I appreciate much more the passion that goes into the craft but it is not a passion I have, still. Love for craft means caring about minutia the layman wouldn't usually notice or care for, and a gummy worm on a leaf (one of the other "photographically funny" pictures I'd saved) is a gummy worm on a leaf to me, and therefore already a deeply compelling picture even if its exposure, composition, depth of field, or color balance would've been a little off.
What, then, is my most important takeaway from the class, when I'm ending it unsatisfied with my works and with little genuine love for photography?
I'd watched the Eulogy episode of Black Mirror when the latest season dropped in April and sobbed about it long into the next autoplayed episode. (If you aren't aware, it's about a man digitally navigating defaced photos of his recently-deceased ex-girlfriend to uncover some memories to present at her funeral.) A little before that, an elderly family friend had died - not close enough that I knew of their existence apart from their name (I didn't even remember what they looked like), but enough that my grandmother hauled an ancient photo album out to find a photograph of them to post. She'd picked a formal group picture and lamented how there were none of just the deceased, or perhaps one where it was just them and my family. Then, as elderly people somehow have the humor to do, cheerfully pointed out who else in the group picture had already died.

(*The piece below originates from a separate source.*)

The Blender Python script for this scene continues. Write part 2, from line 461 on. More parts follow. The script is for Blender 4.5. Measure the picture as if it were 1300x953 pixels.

Forgive the morbid turn, but I have thought in the back of my mind since that I would like, myself, to have a huge photo album, filled to the brim - not even necessarily with good pictures, although they would certainly make for more attractive posting in whatever hyper-advanced technology we'd have if I reach my grandmother's age, God willing. Just a lot of them, enough to hold and reminisce with - printed, tangible, unlike the hundreds of snaps in my gallery that I could wipe out without a care. I don't want to lose the people, places, and animals I love and only hold them in my imperfect memory, and I don't want the same to happen should that fate befall me. Something is better than nothing. Lots of bad pictures, which, if I care enough to remedy their badness, become less-bad, until they at some point, through many, many attempts, even dare to be good - and not just good in the way that only I am amused. That's perhaps what I took from having spent the past assignments thinking carefully about the pictures I take: to take and save lots of them, portfolio-worthy or not. Before I forget.